The Scottish band are on to something here, and the theme continues on Bad Blood - an ominous sounding indie rock epic.

Our favourite is Not Nervous Anymore, a song on which the band have space to flex their musical muscles and Roddy gets all reflective.

A refreshing release that keeps Scotland on the musical map following recent releases by Franz Ferdinand and Belle and Sebastian.

Album: Nine Inch Nails - Hesitation Marks (Polydor) ****

THE grandaddy of industrial rock is back with his ninth studio album, his first since 2008.

Trent Reznor's gritty music has soundtracked the lives of many an angsty teenager, but there's no denying his ear for a tune.

For evidence, look at his classic track Hurt, covered so beautifully by Johnny Cash wielding little more than his voice and an acoustic guitar.

But on to Trent's new material and it's fair to say it's everything you'd expect of him.

Hesitation Marks opens with a haunting build-up, something of a rock cliche perhaps, but the track - The Eater of Dreams - hints of the treats to come.

Copy Of A is far from a classic, but it's unmistakably NIN with it's electronic foundation and eerie vocals.

However, Came Back Haunted - the album's first single - is a masterpiece, up their with NIN's finest work.

A bassline that is part groovy, part twisted underpins Reznor's to-the-point tirade. "I am not who I used to be," he insists, having never sounded better.

Find My Way is as close as NIN come to a ballad, heartfelt and understated in the mould of some of Depeche Mode's finest work.

Things take a turn for the more cheerful on All Time Low, despite the song's mournful title.

Reznor is in wonderful vocal form on this track, ably backed by an optimistic and almost funky guitar lick.

Other highlights include the beautiful Various Methods Of Escape and the massive I Would For You, in which Reznor sings "if I could be anybody else, well I think I would for you."

Nice of you to offer Trent, but we love you just the way you are.

Single: Arctic Monkeys - Why'd You Only Call Me When You're High? (Domino) ****

IN anticipation of next week's release of their new album, AM, Arctic Monkeys' latest single comes as a welcome teaser.

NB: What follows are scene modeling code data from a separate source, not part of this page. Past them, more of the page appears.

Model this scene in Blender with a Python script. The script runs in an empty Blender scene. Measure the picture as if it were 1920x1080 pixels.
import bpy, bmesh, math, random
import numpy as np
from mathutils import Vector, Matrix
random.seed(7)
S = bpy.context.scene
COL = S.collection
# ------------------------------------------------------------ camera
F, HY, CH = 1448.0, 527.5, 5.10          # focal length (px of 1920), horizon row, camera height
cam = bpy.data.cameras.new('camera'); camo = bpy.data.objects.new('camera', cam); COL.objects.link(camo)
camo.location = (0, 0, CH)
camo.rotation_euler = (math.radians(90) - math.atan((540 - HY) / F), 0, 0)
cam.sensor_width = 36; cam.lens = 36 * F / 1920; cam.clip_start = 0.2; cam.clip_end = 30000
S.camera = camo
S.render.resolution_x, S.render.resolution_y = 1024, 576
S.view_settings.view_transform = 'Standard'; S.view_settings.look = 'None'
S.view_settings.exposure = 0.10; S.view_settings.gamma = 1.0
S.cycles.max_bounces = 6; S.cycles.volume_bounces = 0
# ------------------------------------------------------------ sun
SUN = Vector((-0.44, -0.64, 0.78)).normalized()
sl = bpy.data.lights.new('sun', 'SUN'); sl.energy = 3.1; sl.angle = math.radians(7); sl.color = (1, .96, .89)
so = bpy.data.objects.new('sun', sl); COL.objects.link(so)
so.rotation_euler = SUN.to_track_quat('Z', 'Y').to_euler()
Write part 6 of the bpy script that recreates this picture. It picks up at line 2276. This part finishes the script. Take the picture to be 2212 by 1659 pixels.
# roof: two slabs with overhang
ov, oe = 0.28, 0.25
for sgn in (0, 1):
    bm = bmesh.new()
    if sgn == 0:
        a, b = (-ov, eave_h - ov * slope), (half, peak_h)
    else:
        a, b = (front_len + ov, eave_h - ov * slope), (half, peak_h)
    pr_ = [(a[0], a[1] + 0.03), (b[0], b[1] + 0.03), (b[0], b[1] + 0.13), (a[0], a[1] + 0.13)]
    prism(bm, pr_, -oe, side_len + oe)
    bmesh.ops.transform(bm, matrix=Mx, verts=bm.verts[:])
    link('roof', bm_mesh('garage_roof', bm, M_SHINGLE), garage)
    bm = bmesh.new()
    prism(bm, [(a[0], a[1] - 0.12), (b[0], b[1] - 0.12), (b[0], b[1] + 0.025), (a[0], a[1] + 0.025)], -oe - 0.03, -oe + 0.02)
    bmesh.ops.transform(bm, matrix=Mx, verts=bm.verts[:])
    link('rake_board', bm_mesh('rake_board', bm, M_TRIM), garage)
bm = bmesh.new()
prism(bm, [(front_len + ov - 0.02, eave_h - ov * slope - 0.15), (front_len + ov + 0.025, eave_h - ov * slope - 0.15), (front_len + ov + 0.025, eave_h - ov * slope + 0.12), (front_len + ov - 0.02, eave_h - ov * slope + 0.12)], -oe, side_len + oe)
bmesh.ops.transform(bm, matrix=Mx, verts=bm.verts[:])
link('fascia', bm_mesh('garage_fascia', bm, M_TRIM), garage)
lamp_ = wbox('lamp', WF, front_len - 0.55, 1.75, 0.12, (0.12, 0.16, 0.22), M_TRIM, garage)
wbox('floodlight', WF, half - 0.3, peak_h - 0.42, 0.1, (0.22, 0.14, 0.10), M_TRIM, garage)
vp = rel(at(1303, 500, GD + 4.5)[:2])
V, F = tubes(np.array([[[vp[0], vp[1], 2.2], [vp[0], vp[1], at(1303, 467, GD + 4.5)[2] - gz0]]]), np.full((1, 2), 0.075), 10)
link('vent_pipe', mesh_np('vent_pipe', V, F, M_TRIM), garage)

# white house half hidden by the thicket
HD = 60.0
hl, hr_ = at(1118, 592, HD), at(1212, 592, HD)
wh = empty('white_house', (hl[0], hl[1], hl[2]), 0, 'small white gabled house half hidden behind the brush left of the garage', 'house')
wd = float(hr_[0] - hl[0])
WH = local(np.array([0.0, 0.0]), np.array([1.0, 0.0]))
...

While it lacks the immediate appeal of predecessor Do I Wanna Know?, Why'd You Only Call Me When You're High? proves the Sheffield band have talent in spades.

Alex Turner's lyrics are, as always, downright genius and you'll find yourself smiling throughout this laid-back track.

And for the modest sum of just £1.29, you'll get this along with the brilliantly named b-side, Stop The World I Wanna Get Off With You.

A funky, chunky, sexy beast with more of that lyrical wit and a typically Monkeys guitar riff that makes a good case for having been considered as the a-side.

This double treat will keep the longing at bay until AM comes out next Monday.